• _Written exercise_
Up to and including the line containing "from mathutils import Vector, Matrix", please reproduce the lines of the listing below, starting from the top.

☆ ☆ ☆

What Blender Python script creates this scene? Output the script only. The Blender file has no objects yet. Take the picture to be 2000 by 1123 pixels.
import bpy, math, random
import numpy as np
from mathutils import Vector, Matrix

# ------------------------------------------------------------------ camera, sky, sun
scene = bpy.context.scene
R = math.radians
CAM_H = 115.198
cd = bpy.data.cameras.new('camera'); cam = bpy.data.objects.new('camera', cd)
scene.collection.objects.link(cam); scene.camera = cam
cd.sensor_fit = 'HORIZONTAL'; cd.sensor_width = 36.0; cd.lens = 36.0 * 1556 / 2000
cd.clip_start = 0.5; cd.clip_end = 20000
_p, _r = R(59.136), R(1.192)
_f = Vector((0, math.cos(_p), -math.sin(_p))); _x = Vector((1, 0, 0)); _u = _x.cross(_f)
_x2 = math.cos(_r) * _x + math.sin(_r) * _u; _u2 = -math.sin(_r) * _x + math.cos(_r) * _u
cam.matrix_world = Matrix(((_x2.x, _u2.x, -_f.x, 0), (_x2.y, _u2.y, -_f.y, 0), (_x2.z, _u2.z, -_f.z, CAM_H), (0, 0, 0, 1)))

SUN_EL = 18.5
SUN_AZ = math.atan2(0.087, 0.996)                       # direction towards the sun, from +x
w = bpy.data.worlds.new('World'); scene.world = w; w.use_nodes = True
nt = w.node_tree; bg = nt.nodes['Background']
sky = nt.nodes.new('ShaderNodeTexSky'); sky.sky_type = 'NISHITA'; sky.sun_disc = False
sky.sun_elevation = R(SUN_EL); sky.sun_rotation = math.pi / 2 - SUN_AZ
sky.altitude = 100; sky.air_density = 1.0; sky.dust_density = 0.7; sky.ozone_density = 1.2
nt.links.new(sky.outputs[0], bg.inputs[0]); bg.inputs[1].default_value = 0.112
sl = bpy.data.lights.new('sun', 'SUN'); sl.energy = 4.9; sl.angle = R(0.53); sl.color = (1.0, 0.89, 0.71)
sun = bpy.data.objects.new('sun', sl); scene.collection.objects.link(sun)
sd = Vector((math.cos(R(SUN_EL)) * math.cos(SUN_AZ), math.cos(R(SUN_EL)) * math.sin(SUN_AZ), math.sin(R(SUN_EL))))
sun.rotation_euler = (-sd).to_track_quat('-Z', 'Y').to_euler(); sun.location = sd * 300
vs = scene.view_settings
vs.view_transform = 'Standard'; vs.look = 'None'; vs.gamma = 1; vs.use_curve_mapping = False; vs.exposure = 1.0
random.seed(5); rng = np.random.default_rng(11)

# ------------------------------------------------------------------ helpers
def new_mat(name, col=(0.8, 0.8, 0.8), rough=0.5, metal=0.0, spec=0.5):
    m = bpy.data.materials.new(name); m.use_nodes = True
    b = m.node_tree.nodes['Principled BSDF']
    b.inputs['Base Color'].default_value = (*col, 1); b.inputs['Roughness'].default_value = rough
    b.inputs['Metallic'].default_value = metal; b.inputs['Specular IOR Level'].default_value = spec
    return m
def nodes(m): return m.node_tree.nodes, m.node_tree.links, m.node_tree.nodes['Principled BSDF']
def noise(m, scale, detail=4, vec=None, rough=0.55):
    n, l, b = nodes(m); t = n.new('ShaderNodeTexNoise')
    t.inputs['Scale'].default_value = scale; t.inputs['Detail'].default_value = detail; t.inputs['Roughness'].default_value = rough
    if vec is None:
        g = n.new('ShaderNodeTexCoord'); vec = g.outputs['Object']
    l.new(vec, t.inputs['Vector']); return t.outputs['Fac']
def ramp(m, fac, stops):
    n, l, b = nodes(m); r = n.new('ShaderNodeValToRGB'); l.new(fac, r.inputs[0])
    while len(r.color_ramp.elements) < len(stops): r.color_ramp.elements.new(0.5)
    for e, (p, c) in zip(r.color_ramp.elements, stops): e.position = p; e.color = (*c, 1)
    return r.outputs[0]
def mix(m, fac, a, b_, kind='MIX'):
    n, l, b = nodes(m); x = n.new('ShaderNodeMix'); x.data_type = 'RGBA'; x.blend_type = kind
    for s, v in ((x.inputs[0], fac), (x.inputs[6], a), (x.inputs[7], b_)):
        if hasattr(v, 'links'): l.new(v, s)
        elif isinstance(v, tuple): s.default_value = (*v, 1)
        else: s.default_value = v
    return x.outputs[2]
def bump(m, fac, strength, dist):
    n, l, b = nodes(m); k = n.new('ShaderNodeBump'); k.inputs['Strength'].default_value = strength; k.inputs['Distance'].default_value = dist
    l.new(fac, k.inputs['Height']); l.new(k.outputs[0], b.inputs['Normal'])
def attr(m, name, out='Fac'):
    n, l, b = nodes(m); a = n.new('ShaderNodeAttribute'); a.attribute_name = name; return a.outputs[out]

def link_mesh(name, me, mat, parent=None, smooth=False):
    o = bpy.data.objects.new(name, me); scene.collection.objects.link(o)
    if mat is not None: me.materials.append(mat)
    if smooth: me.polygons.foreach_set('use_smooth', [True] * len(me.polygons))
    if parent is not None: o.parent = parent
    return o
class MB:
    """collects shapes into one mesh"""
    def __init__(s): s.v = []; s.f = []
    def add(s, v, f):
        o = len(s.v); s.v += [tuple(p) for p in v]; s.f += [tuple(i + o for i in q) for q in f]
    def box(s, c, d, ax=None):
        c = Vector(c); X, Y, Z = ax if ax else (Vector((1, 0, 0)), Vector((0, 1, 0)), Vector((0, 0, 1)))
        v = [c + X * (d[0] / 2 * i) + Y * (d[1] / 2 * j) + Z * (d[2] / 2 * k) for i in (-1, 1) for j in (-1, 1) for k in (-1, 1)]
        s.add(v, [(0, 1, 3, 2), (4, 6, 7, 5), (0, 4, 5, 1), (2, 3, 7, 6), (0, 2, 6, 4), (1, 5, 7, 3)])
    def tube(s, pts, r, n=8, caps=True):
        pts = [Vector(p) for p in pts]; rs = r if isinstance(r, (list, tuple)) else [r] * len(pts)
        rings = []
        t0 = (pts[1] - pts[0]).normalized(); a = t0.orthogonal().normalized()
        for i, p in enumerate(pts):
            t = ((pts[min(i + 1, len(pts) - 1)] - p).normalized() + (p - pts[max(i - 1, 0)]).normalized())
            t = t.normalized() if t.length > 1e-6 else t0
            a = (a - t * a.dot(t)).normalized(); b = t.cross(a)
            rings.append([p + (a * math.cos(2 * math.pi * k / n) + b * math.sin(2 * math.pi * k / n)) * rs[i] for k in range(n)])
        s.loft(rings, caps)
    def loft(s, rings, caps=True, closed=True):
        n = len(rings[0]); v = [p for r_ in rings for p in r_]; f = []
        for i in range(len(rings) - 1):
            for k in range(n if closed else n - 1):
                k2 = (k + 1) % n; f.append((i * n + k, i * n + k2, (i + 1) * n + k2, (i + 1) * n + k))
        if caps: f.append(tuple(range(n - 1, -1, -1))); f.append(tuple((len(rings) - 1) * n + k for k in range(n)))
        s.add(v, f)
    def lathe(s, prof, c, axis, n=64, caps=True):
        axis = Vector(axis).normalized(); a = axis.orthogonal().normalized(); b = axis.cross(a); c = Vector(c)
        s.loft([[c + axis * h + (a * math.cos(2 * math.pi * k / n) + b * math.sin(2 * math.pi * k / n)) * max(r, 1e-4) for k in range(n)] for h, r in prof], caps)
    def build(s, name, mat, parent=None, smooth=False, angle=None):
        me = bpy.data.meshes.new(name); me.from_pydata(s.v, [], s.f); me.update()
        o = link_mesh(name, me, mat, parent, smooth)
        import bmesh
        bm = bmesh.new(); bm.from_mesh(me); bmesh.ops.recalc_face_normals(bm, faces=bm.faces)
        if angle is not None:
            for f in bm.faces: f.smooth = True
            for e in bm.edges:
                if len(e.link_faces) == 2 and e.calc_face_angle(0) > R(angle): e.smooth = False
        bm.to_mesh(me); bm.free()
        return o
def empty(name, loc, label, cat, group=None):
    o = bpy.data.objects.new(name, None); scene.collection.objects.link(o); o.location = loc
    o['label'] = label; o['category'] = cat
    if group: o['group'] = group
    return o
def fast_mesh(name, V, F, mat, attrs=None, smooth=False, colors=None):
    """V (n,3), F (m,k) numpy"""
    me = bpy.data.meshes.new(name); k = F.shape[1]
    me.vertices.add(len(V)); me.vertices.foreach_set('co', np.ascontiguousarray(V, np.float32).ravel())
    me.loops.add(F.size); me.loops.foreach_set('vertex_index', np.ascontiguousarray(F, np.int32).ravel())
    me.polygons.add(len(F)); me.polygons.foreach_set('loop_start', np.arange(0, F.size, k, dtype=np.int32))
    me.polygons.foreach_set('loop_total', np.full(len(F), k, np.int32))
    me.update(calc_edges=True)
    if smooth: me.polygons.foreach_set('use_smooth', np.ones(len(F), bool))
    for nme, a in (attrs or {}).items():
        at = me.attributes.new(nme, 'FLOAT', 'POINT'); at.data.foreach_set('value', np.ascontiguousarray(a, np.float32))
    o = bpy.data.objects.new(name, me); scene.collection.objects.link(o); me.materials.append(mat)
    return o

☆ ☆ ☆

• _In response_
What Blender Python script creates this scene? Output the script only. The Blender file has no objects yet. Take the picture to be 2000 by 1123 pixels.
import bpy, math, random
import numpy as np
from mathutils import Vector, Matrix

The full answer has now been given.